I am hoping the geniuses of AskMe will be able to help me. Is there some setting on my home router that could be the problem? I have the problem both when connected via AirPort or ethernet. Or is it a setting back at the office that my boss will need to adjust? Or is there something within my Outlook or VPN settings that should be changed?
posted by misskaz to Computers & Internet (8 answers total)
 
depending on the software, what a VPN does is "make" your computer part of the company network. The "All traffic" checkbox is somewhat limited -- there should be a way for it (VPN) to figure out how to route traffic either to the VPN or internet. However, the same cisco vpn software I have does handle both vpn/general traffic fine on windows, but on linux sends everything to the VPN (and can't handle general traffic).

Do you have to set a proxy on your browser when you are in the office ?
posted by k5.user at 8:03 AM on March 31, 2011


Response by poster: Do you have to set a proxy on your browser when you are in the office ?

As far as I am aware, I do not. I have a docking station at work and am just plugged via ethernet into the network.
posted by misskaz at 8:10 AM on March 31, 2011


Response by poster: Burhanistan, I am using web mail as a workaround for now. My other option is to have my work email up on my iPad. However, our customer database does not have web access so I have to use VPN for that. (And in fact it only runs on Windows, so I have VMware installed or I can remote into a Windows box at the office. RDC also only works under the same settings as Outlook.

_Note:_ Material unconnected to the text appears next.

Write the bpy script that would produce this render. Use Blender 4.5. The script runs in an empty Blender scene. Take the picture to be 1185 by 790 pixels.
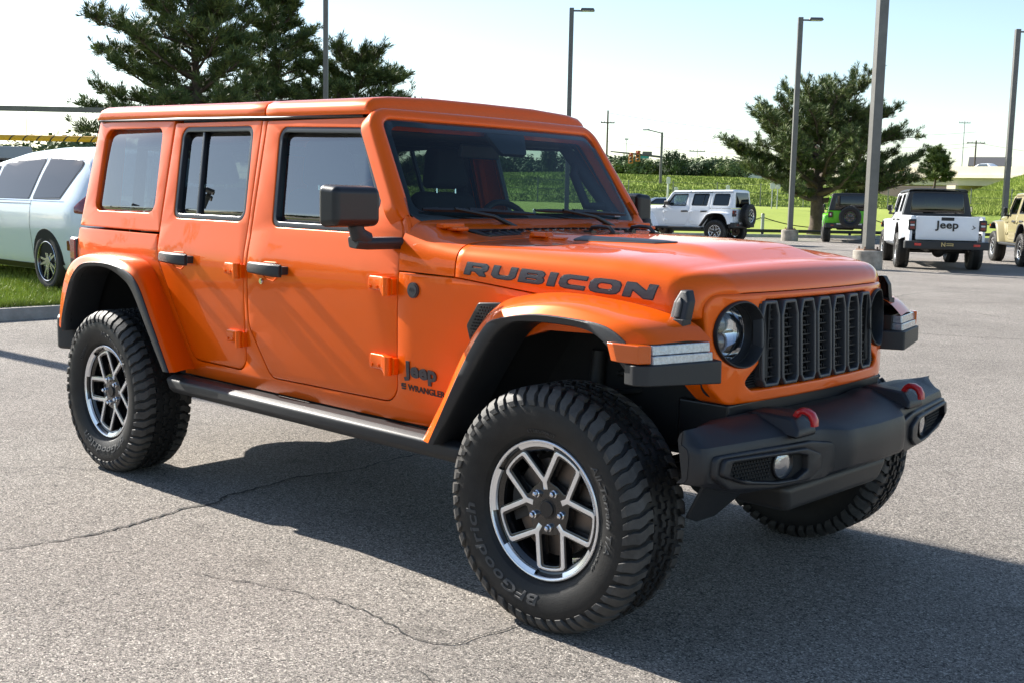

I could remote into the windows machine and do all my work via that, but it's so slow and I want to get this figured out.)
posted by misskaz at 8:17 AM on March 31, 2011


It sounds to me like you're having DNS issues for internal servers when you're NOT routing all the traffic through the VPN. If you could edit your hosts file to manually resolve your outlook server to it's internal IP, as well as either use an IP for your RDP or resolve that IP in your hosts file, then you could make the all traffic NOT over VPN work.
posted by msbutah at 8:25 AM on March 31, 2011


If "All traffic over VPN" is left unchecked, Outlook and RDC will not connect, but I can get other web traffic (Firefox, Tweetdeck, etc.)

In this scenario you need to test using the IP addresses of your outlook server instead of the name. I'm thinking you cannot resolve the name of your Exchange server or Remote Desktop computer because the DNS you are using is not your company's DNS. You should be able to manually set DNS in your VPN to the DNS of your company.

If it is already set correctly, then its a naming issue. For instance, OSX won't respect the name "exchange01" if that's the name of your mail server. What it needs is the full AD name appended to the name. So lets say your AD is named ad.mycompany.loc. Your server name would then be "exchange01.ad.mycompany.loc. "

This is most likely something your IT department can help you with. OSX VPN tunnels into MS systems can be hairy.
posted by damn dirty ape at 8:26 AM on March 31, 2011


If Windows users can connect to the VPN and still route to the internet, I'd be inclined to think it's the vpn DNS settings as well.

One other thing that I have found is that with Cisco VPNs, it really is a better idea to use their VPN connection software rather than using the OS X native ones. You could probably make it work, but the Cisco one just works. Being Cisco, it's not cheap.
posted by advicepig at 10:18 AM on March 31, 2011


Sounds as though your home network may have the same IP range as the office. If the computer at work has a 192.168.1.x IP address and your home computer does as well, then you should change the IP range in your home router to 192.168.0.x, refresh your network settings on your Mac and see if that helps.
posted by dozo at 12:08 PM on March 31, 2011


Response by poster: Thanks everyone for your advice. My boss changed some settings on the VPN at the office and it's now working, although my internet is going through the VPN (and thus the work filter and such). Luckily it's not a super restrictive internet filter and I rarely run up against it.

We may try out some of the suggestions here at a later date when we're less busy (hahahaha) but for now I'm up and running.

Thanks again for all your suggestions.